Peintre d’histoire agréé par l’Académie royale de Paris et, plus tard, peintre du roi, François Boucher découvre l’art du nu et la vibration de la lumière lors d’un séjour à Rome. Il exalte le rayonnement féminin ; ses pastels autant que ses dessins sont admirables tout comme ses nus à la sanguine très charnels, voluptueux. Puis la peinture animalière connaît un certain engouement, Jean-Baptiste Oudry en demeure l’emblème par la vérité qu’il confère aux bêtes, ses trophées de chasse affirment sa maîtrise.
Jean-Honoré Fragonard figure évidemment parmi les artistes appréciés par le collectionneur.

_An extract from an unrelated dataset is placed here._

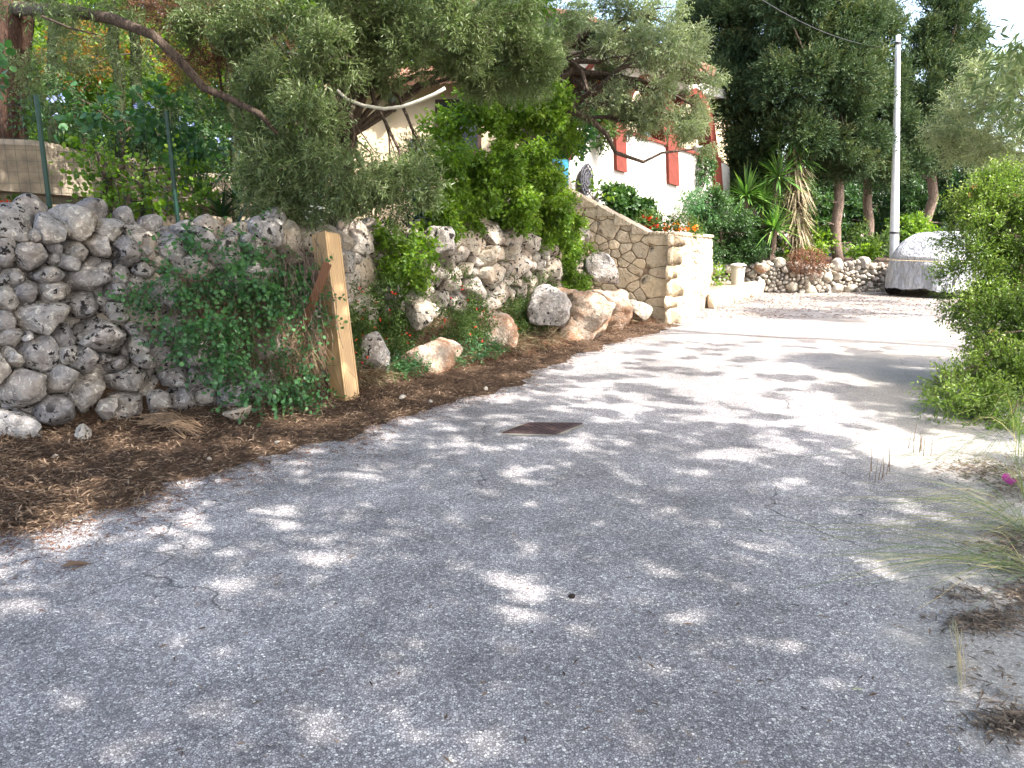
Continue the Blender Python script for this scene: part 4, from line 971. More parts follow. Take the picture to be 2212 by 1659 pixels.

Élève de François Boucher, il se rend en Italie d’où il rapporte notamment lavis et sanguines sur le thème du paysage d’une délicatesse extrême avec de vastes ciels, des arbres au feuillage arachnéen. Artiste passionné, il va passer maître des tableaux galants ; c’est le peintre de la découverte de l’amour. Superbe dessinateur, ses feuilles reflètent la vérité des modèles en une touche libre.
Ce panorama du XVIIIe siècle rappelle combien il fut riche en création et évolution. Si la Femme, précieuse ou savante, joue un rôle important le paysage n’est pas oublié avec Hubert Robert et ses célèbres vues peuplées de ruines si bien traitées. De même, la peinture d’histoire ou religieuse qui revient ainsi que les scènes de genre toujours présentes ; celles de Louis Boilly où la beauté des dames vêtues de robes superbes sur lesquelles coule la lumière évoque le goût de l’époque pour le raffinement. Quant aux dessins de sculpteurs ils méritent l’attention ; puissance et sensibilité les caractérisent le plus souvent. Ce siècle se termine avec un retour au néo-classicisme inspiré de l’Antiquité, Jacques-Louis David en est l’un des maîtres, il a laissé des tableaux traitant souvent de la vie politique avec une science du dessin remarquable.
Ce XVIIIe siècle plutôt frivole se termine par le bouleversement général de la Révolution ; les commandes importantes laisseront place à des portraits et paysages de petits formats.